Later, the United Nations specifically preserved all the rights that existed in the time of the League of Nations.

Remarks Gold, "Thus, Israel is the only country whose legitimacy and legal roots derive from both the League of Nations and the United Nations."

Then came the Six Day War in 1967. The was fought in June but actually began that May, when Egypt closed the Straits of Tiran, thereby blockading the Israeli port city of Eilat — at the time was the source of 90 percent of Israel’s petroleum. This act of war forced Israel to defend itself against the combined attacks of three of its neighbors: Egypt, Syria, and Jordan. The badly outnumbered Israeli soldiers recaptured Jerusalem during the war.

Israel would later voluntarily give back lands it had seized during the war — the Sinai Peninsula to Egypt and the East Bank to Jordan. This was a gesture of peace virtually unheard of in the modern Mideast, and no doubt it continues to contribute to the lasting peace that Israel enjoys with its neighbors to the south and east.
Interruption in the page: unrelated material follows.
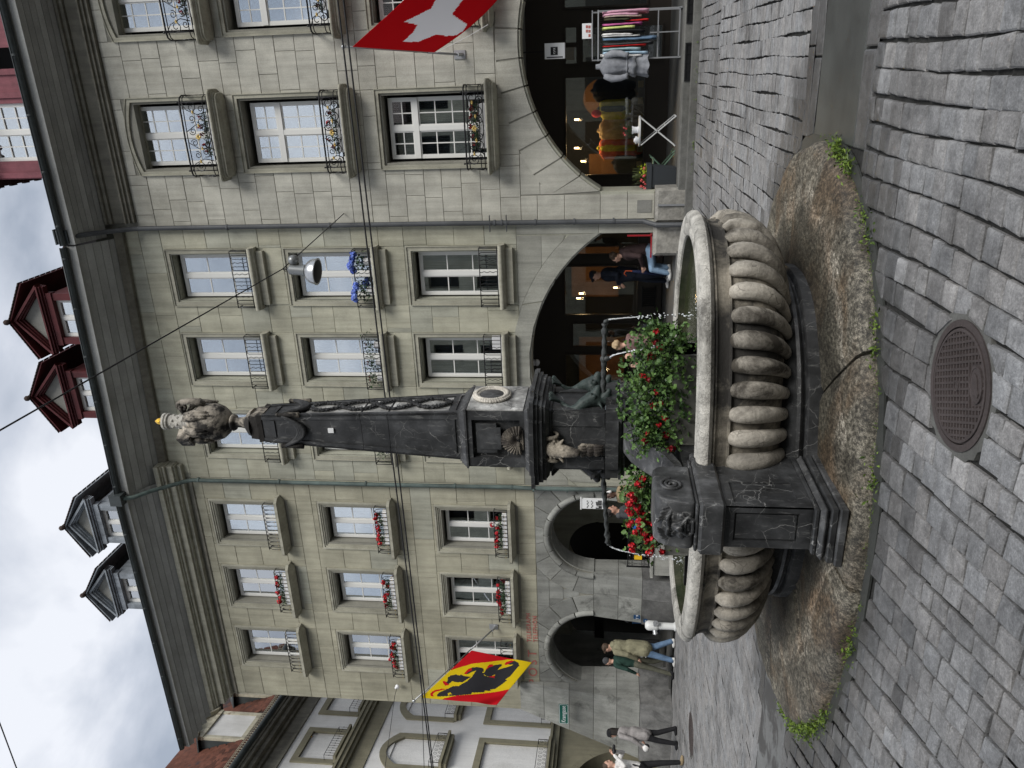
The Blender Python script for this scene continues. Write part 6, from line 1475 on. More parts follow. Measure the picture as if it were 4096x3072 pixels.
mb = MB(); chamfer_box(mb, .95, 1.35, -.12, 0, -.4, .8, .03); b4(mb, 'pier_base', 'base_stone')
for z0, z1, y in ((3.1, 3.3, -.12), (3.3, 3.38, -.2)): mb = MB(); mb.box(S0, S1_, y, .02, z0, z1-.002); b4(mb, 'string_course', 'trim_olive')
mb = MB()
for z0, z1, y in ((8.9, 9.05, -.04), (9.05, 9.4, -.02), (9.4, 9.5, -.14), (9.5, 9.62, -.24), (9.62, 9.7, -.3)): mb.box(S0, S1_, y, .03, z0, z1-.002)
b4(mb, 'entablature', 'trim_olive')
mb = MB()
for z0, z1, y in ((11.5, 11.6, -.06), (11.6, 11.95, -.03), (11.95, 12.05, -.15), (12.05, 12.2, -.35), (12.2, 12.3, -.5), (12.3, 12.38, -.55)): mb.box(S0, S1_, y, .1, z0, z1-.002)
b4(mb, 'cornice', 'trim_dark')
mb = MB(); mb.tube([(S0, -.6, 12.45), (S1_, -.6, 12.45)], .09, 10); b4(mb, 'gutter', 'zinc', smooth=True)
mb = MB()   # snow guard lattice on the eaves
x = S0
while x < S1_: mb.box(x, x+.012, -.52, -.50, 12.5, 12.74); x += .11
for z in (12.51, 12.60, 12.69, 12.74): mb.box(S0, S1_, -.523, -.503, z, z+.012)
b4(mb, 'snow_guard', 'cream_wood')
for cx in (-2.2, .22, 2.67, 5.1):
    for kind, (z0, z1) in enumerate(((9.86, 11.03), (6.6, 8.25), (3.4, 5.42))):
        mb = MB(); rise = .42 if kind == 1 else 0
        rect_ring(mb, cx-.65, cx+.65, z0, z1-rise*.6, .2, -.05, .03, rise, False); w_ = b4(mb, 'window_surround', 'trim_olive')
        if kind == 1:
            mb = MB()
            for s in (-1, 1): mb.prism([(cx+s*.66, z1+.02), (cx+s*.66, z1-.26), (cx+s*.45, z1-.1), (cx+s*.2, z1+.02)], .0, .036)
        mb = MB(); mb.box(cx-.8, cx+.8, -.28, .0, z0-.08, z0); mb.box(cx-.72, cx+.72, -.2, .0, z0-.2, z0-.082); mb.build('sill', 'trim_olive', w_, loc=(0, 0, 0))
        mb = MB(); h = .32; w = 1.4
        for z in (.02, h): mb.tube([(cx-w/2, 0, z0+z), (cx-w/2, -.22, z0+z), (cx+w/2, -.22, z0+z), (cx+w/2, 0, z0+z)], .009, 5)
        if kind == 0:
            for i in range(13): x = cx-w/2+w*i/12; mb.tube([(x, -.22, z0), (x, -.22, z0+h)], .007, 4); mb.ball((x, -.225, z0+h*.5), .018, 5, 4)
        else:
            for i in range(8):
                x = cx-w/2+w*(i+.5)/8; mb.tube(spiral(x-.02, z0+h*.62, .07, .5, 1.2, -.22), .006, 4); mb.tube(spiral(x+.03, z0+h*.3, .06, 3.4, 1.2, -.22), .006, 4)
            for s in (-1, 1): mb.tube([(cx+s*w/2, -.22, z0), (cx+s*w/2, -.22, z0+h)], .012, 5)
        mb.build('railing', 'black_iron', w_, loc=(0, 0, 0), smooth=True)
# steep tiled roof with hexagonal tiles laid in rows, and timber dormers
rs = Vector((0, .32, .947)).normalized(); rn = Vector((0, -.947, .32))
mb = MB(); vs = [(x, -.5+.32*q, 12.5+.947*q) for x in (S0, S1_) for q in (0, 2.75)]; mb.add(vs+[(v[0], v[1]+.2, v[2]-.05) for v in vs], [(0, 1, 3, 2), (4, 5, 7, 6), (0, 1, 5, 4), (2, 3, 7, 6), (0, 2, 6, 4), (1, 3, 7, 5)]); roof = b4(mb, 'roof', 'roof_brown')
hexm = MB(); w, l = .098, .20
pts = [(-w, 0), (-w*.45, -l*.35), (w*.45, -l*.35), (w, 0), (w, l), (-w, l)]
hexm.add([(x, rs.y*y+rn.y*.022, rs.z*y+rn.z*.022) for x, y in pts]+[(x, rs.y*y, rs.z*y) for x, y in pts], [(0, 1, 2, 3, 4, 5), (6, 7, 1, 0), (7, 8, 2, 1), (8, 9, 3, 2), (9, 10, 4, 3), (11, 6, 0, 5)])
hexmesh = hexm.mesh('roof_tile', 'roof_tile'); rnd = random.Random(9); cnt = 0; rest = MB(); cand = []
MW = Matrix.Translation((-19.5, 17.4, 0)) @ Matrix.Rotation(atan2(dN.y, dN.x), 4, 'Z')
for r in range(18):
    x = S0+(w if r % 2 else 0)
    while x < S1_:
        q = .12+r*.15; p = Vector((x, -.5+.32*q, 12.5+.947*q))+rn*(.012+.004*rnd.random())
        if not ((-.32 < x < 1.28 or 2.1 < x < 3.45) and p.z < 14.45):
            P_ = MW @ p; ok = inview(P_.x, P_.y, P_.z, 60)
            (cand.append(p) if ok and len(cand) < 290 else (rest.add([tuple(Vector(v)+p) for v in hexm.v], hexm.f)) if inview(P_.x, P_.y, P_.z, 900) else None)
        x += w*2+.006
for p in cand:
    o = bpy.data.objects.new('roof_tile', hexmesh); COL.objects.link(o); o.parent = roof; o.location = p; o.rotation_euler = (rnd.uniform(-.03, .03), rnd.uniform(-.03, .03), 0)
rest.build('roof_tiles', 'roof_tile', roof, loc=(0, 0, 0), kind='stuff')
for cx, hw, wnd in ((.46, .56, False), (2.78, .5, True)):
    y = -.38; mb = MB()
    mb.box(cx-hw-.14, cx-hw, y, y+.1, 12.85, 14.2); mb.box(cx+hw, cx+hw+.14, y, y+.1, 12.85, 14.2); mb.box(cx-hw-.16, cx+hw+.16, y-.03, y+.1, 14.2, 14.32); mb.box(cx-hw-.1, cx+hw+.1, y-.02, y+.1, 12.85, 12.98)
    e = hw+.22
    mb.ring([(cx-e, 14.34), (cx, 14.82), (cx+e, 14.34)], [(cx-e+.14, 14.34), (cx, 14.72), (cx+e-.14, 14.34)], y-.12, y+.1)
    mb.prism([(cx-e+.15, 14.33), (cx+e-.15, 14.33), (cx, 14.7)], y+.02, y+.06)
    d_ = b4(mb, 'dormer', 'cream_wood')
    for s in (-1, 1): mb = MB(); mb.box(cx+s*(hw+.1)-.02, cx+s*(hw+.1)+.02, y+.1, y+.5, 12.9, 14.3); mb.build('dormer_cheek', 'zinc', d_, loc=(0, 0, 0))
    mb = MB()
    for s in (-1, 1): mb.add([(cx, y-.2, 14.86), (cx+s*(e+.06), y-.2, 14.34), (cx+s*(e+.06), y+.6, 14.34), (cx, y+.6, 14.86), (cx, y-.2, 14.82), (cx+s*(e+.06), y-.2, 14.30), (cx+s*(e+.06), y+.6, 14.30), (cx, y+.6, 14.82)], [(0, 1, 2, 3), (4, 5, 6, 7), (0, 1, 5, 4), (1, 2, 6, 5), (2, 3, 7, 6), (3, 0, 4, 7)])
    mb.build('dormer_roof', 'zinc', d_, loc=(0, 0, 0))
    if wnd:
        f, P = frame_mesh(2*hw, 1.22, 0, None, 1, 1, 3, .04); f_ = f.build('window', 'frame_white', d_, loc=(cx, y+.04, 12.98))
        mb = MB(); mb.box(cx-hw, cx+hw, y+.08, y+.085, 12.98, 14.2); mb.build('glass', 'window_glass', d_, loc=(0, 0, 0))
        mb = MB(); mb.box(cx-hw, cx+hw, y+.3, y+.32, 12.98, 14.2); mb.build('blind', 'curtain_brown', d_, loc=(0, 0, 0))
    else:
        mb = MB(); mb.box(cx-hw, cx+hw, y+.03, y+.06, 12.98, 14.2); mb.build('blank_panel', 'render_white', d_, loc=(0, 0, 0))
# ---------------------------------------------------------------- houses across the street, behind the camera (they shade the street and stand in the window reflections)
def opposite():
    x = -64.; rnd = random.Random(77); k = 0
    while x < 24:
        w = rnd.uniform(6, 8.5); h = rnd.uniform(11.2, 12.8); b = empty('opposite_house', (x+w/2, -8.5, 0), 'plain stone house in the row across the street, behind the camera', 'building', 'houses across the street')
        mb = MB(); n = 3; holes = []
        for i in range(n):
            cx = x+w*(i+.5)/n
            for z in (4.2, 7.1, 9.8): holes.append((cx-.5, cx+.5, z, z+1.7))
        for i in range(2): holes.append((x+w*(i+.5)/2-1.2, x+w*(i+.5)/2+1.2, 0, 3.0))
        for r in rsub((x, x+w, 0, h), holes, .001): mb.box(r[0], r[1], -9.0, -8.5, r[2], r[3])
        mb.build('wall', ('ashlar_patch', 'ashlar_green')[k % 2], b)
        mb = MB(); mb.prism([(-7.4, h), (-7.4, h+.2), (-14, h+3.6), (-14, h+3.4), (-9, h+.1)], x, x+w, ax='x'); mb.build('roof', 'roof_brown', b)
        mb = MB(); mb.box(x, x+w, -9.4, -9.3, 0, h); mb.build('room_wall', 'dark_interior', b)
        x += w; k += 1
opposite()
# ================================================================ FLAGS
def inpoly(p, poly):
    x, y = p; c = False; n = len(poly)
    for i in range(n):
        (x1, y1), (x2, y2) = poly[i], poly[i-1]
        if (y1 > y) != (y2 > y) and x < (x2-x1)*(y-y1)/(y2-y1)+x1: c = not c
    return c
def flag(label, bracket, tip, C, base, polys, mats, n, ripple, seed, cord):
    root = empty('flag', bracket, label, 'flag', 'flags on slanting poles')
    mb = MB(); b, t = Vector(bracket), Vector(tip); mb.tube([b, b+(t-b)*.3], .022, 10); mb.tube([b+(t-b)*.3, t], .015, 10); mb.build('pole', 'galvanised', root, smooth=True)
    mb = MB(); mb.ball(tip, (.035, .035, .045), 10, 8); mb.build('pole_tip', 'steel', root, smooth=True)
    mb = MB(); mb.box(b.x-.08, b.x+.08, YF-.02, YF, b.z-.10, b.z+.12); mb.tube([b+Vector((0, .09, -.04)), b+Vector((0, -.06, .03))], .035, 10); mb.build('bracket', 'galvanised', root)
    P = [Vector(c) for c in C]; nn = (P[1]-P[0]).cross(P[3]-P[0]).normalized(); mb = MB()
    for i in range(n+1):
        for j in range(n+1):
            s, u = i/n, j/n; p = P[0]*(1-s)*(1-u)+P[3]*s*(1-u)+P[1]*(1-s)*u+P[2]*s*u
            w = ripple(s, u); mb.v.append(tuple(p+nn*w[0]+Vector((w[1], 0, w[2]))))
    for i in range(n):
        for j in range(n):
            s, u = (i+.5)/n, (j+.5)/n; m_ = base
            for k, pl in polys:
                if inpoly((s, u), pl): m_ = k
            mb.f.append((i*(n+1)+j, (i+1)*(n+1)+j, (i+1)*(n+1)+j+1, i*(n+1)+j+1)); mb.m.append(m_); mb.t.append(None)
    o = mb.build('cloth', mats, root, smooth=True); sm = o.modifiers.new('s', 'SOLIDIFY'); sm.thickness = .004
    mb = MB(); mb.tube([Vector(c) for c in cord], .006, 5); mb.build('cord', 'white_paint', root)
yellow = [(-.1, -.1), (-.1, .553), (-.017, .553), (.19, .751), (.379, .835), (.632, .969), (1.1, 1.1), (1.1, .4), (.845, .262), (.556, .154), (.393, .104), (.277, .033), (.2, -.1)]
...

In 2005, Israel also left the Gaza strip, which in 2014 became the launching pad for thousands of missiles and rockets targeting the Jewish State.

Since gaining its statehood, Israel has carefully protected and maintained Jewish, Muslim, and Christian holy sites and archeological digs throughout Israel.

But in 1999, the Muslim Waqf assaulted the most important and precious archeological site in Jerusalem — the Temple Mount — with bulldozers, jackhammers, and dump trucks. Thankfully, ancient artifacts have been sifted out of the debris, confirming both a venerable Jewish and Christian presence on the holy site.

And now, at last, the issue of internationalizing Jerusalem has been laid to rest by President Trump’s recognition of Jerusalem as Israel’s capital.

"In doing so, [President Trump]. . . .corrected decades of diplomatic distortions at the United Nations,” Amb. Gold affirmed. "And he fulfilled the Jerusalem Embassy Act of 1995.

"That was," Dore Gold concluded with a smile, "the greatest gift the U.S. could give to Israel on the 70th anniversary of its birth."